Looking over the top 10 list of most viewed shows on BBC's iPlayer, becuase I'm back in Reading as this is being written and anything is better than being out in Reading on a Saturday night, one finds four comedy shows regarding current affairs and also four general comedy/panel quiz shows. Apparently, the market is not nearly yet saturated enough and must be bled drier than a virgin at a vampire orgy before moving on to the next erstwhile pure genre. The Bubble covers both current affairs and comedy and quiz/panel based comedy joining Mock the Week, Have I Got News For You and 8 out of 10 Cats to name but three also present in the crowded middle circle of that particular Venn Diagram.
Anywho, The Bubble's spin on the format is actually rather orginal. Take three comedians/newspaper columnists/ talking heads/ plant pots and put them in a house (the bubble) for a week prior to filiming with no contact with the outside world. No phones, no Internet, no TV, no newspapers, thus, the hope being, they cannot tell the difference between real news stories and ones made up by the production team. The aim is not only to provide laughs but to also utilise some unusual news stories from the week, in a less original spin on things.
Apart from the obvious human rights aspects of locking people away for days on end (dressing them in jumpsuits may or may not have been discussed at the first production meeting), the show works well. David Mitchell hosts, gaining experience of being in the hot seat of a panel show before fulfilling his inevitable destiny to replace Stephen Fry on QI once Fry gets bored of being universally loved and leaves. This puts the show in a safe pair of hands as Mitchell's quick wit and withering delivery will more often than not deliver.
Sat in what resembles a library from the year 2087 (at least to my limited and stunted imagination), Mitchell proceeds to give the contestants three news stories from different medias for each round, from which they choose the correct one that they believe is real, a task far harder than it actually sounds.

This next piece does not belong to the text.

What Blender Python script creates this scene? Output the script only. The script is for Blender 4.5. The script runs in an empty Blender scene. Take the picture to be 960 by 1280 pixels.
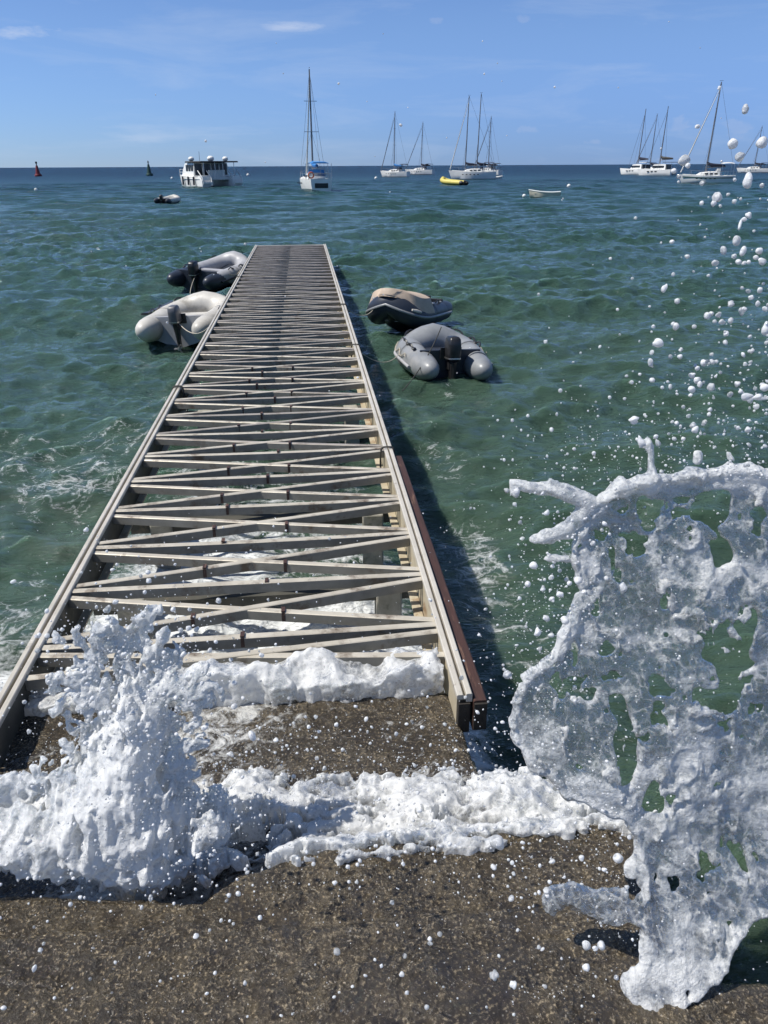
import bpy, math, random
import numpy as np
from mathutils import Vector, Matrix
random.seed(7)
PI = math.pi
R_ = math.radians
sc = bpy.context.scene
COL = sc.collection

# ------------------------------------------------------------------ camera
H = 2.65
FPX = 961.0
PITCH = math.atan((640 - 206.8) / FPX)
YAW = R_(5.55)
ROLL = R_(0.3)
_F = np.array([math.sin(YAW) * math.cos(PITCH), math.cos(YAW) * math.cos(PITCH), -math.sin(PITCH)])
_R0 = np.array([math.cos(YAW), -math.sin(YAW), 0.0])
_U0 = np.cross(_R0, _F)
_c, _s = math.cos(ROLL), math.sin(ROLL)
_R = _c * _R0 - _s * _U0
_U = _c * _U0 + _s * _R0
CAMP = np.array([0, 0, H])

def ray(px, py):
    return _F + (px - 480) / FPX * _R + (640 - py) / FPX * _U

def ground(px, py, z=0.0):
    d = ray(px, py)
    return CAMP + (z - H) / d[2] * d

def at_depth(px, py, dist):
    d = ray(px, py)
    return CAMP + d / np.linalg.norm(d) * dist

def proj(X, Y, Z):
    vx, vy, vz = X, Y, Z - H
    zc = vx * _F[0] + vy * _F[1] + vz * _F[2]
    zc = np.maximum(zc, 0.05)
    u = 480 + FPX * (vx * _R[0] + vy * _R[1] + vz * _R[2]) / zc
    v = 640 - FPX * (vx * _U[0] + vy * _U[1] + vz * _U[2]) / zc
    return u, v, zc

cd = bpy.data.cameras.new('camera')
cam = bpy.data.objects.new('camera', cd)
COL.objects.link(cam)
cam.matrix_world = Matrix(((_R[0], _U[0], -_F[0], 0), (_R[1], _U[1], -_F[1], 0), (_R[2], _U[2], -_F[2], H), (0, 0, 0, 1)))
cd.sensor_fit = 'VERTICAL'
cd.sensor_height = 24.0
cd.lens = FPX / 1280 * 24.0
cd.clip_start = 0.05
cd.clip_end = 30000
sc.camera = cam

# ------------------------------------------------------------------ materials
def mat(name):
    m = bpy.data.materials.new(name)
    m.use_nodes = True
    nt = m.node_tree
    return m, nt, nt.nodes['Principled BSDF'], nt.nodes['Material Output']

def N(nt, t, **kw):
    n = nt.nodes.new(t)
    for k, v in kw.items():
        if k.startswith('i_'):
            n.inputs[k[2:].replace('_', ' ')].default_value = v
        else:
            setattr(n, k, v)
    return n

def L(nt, a, b):
    nt.links.new(a, b)

def ramp(nt, fac, stops, interp='LINEAR'):
    r = nt.nodes.new('ShaderNodeValToRGB')
    r.color_ramp.interpolation = interp
    els = r.color_ramp.elements
    while len(els) < len(stops):
        els.new(0.5)
    for e, (p, c) in zip(els, stops):
        e.position = p
        e.color = (c[0], c[1], c[2], 1) if len(c) == 3 else c
    L(nt, fac, r.inputs[0])
    return r.outputs[0]

def mixc(nt, fac, a, b, mode='MIX'):
    n = nt.nodes.new('ShaderNodeMix')
    n.data_type = 'RGBA'
    n.blend_type = mode
    n.clamp_factor = True
    for i, v in ((0, fac), (6, a), (7, b)):
        if isinstance(v, bpy.types.NodeSocket):
            L(nt, v, n.inputs[i])
        elif i == 0:
            n.inputs[0].default_value = v
        else:
            n.inputs[i].default_value = (v[0], v[1], v[2], 1)
    return n.outputs[2]

def mth(nt, op, a, b=None, c=None, clamp=False):
    n = nt.nodes.new('ShaderNodeMath')
    n.operation = op
    n.use_clamp = clamp
    for i, v in enumerate((a, b, c)):
        if v is None:
            continue
        if isinstance(v, bpy.types.NodeSocket):
            L(nt, v, n.inputs[i])
        else:
            n.inputs[i].default_value = v
    return n.outputs[0]

def noise(nt, scale, detail=4, rough=0.5, vec=None, dist=0.0, out='Fac'):
    n = nt.nodes.new('ShaderNodeTexNoise')
    n.inputs['Scale'].default_value = scale
    n.inputs['Detail'].default_value = detail
    n.inputs['Roughness'].default_value = rough
    n.inputs['Distortion'].default_value = dist
    if vec is not None:
        L(nt, vec, n.inputs['Vector'])
    return n.outputs[out]

def coords(nt, kind='Object', scale=None):
    tc = nt.nodes.new('ShaderNodeTexCoord')
    o = tc.outputs[kind]
    if scale:
        mp = nt.nodes.new('ShaderNodeMapping')
        mp.inputs['Scale'].default_value = scale
        L(nt, o, mp.inputs['Vector'])
        o = mp.outputs[0]
    return o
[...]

As with all panel/quiz shows the standard of guests will define the quality of the programme and whether it will make it through to "Stage Two" of television: recommission. Whilst the first show offered a glittering all-star cast of Frank Skinner, Victoria Coren and Reginald D. Hunter to play wit tennis with Mitchell. However, the show's description on the iPlayer website terrifyingly promises "wildcard bookings" as guests in the future. This could go one of two ways. Firstly, they get a 'character' on like ultra-cock Rod Liddle or that scary dancing man pillock thing from the "we-buy-any-car" advert. The other option being the complete opposite, a person so dull and beige that the seat they are sitting in offers a more dynamic, engaging personality.
Either way, a troubling conundrum for a promising, innovative take on an increasingly doomed genre.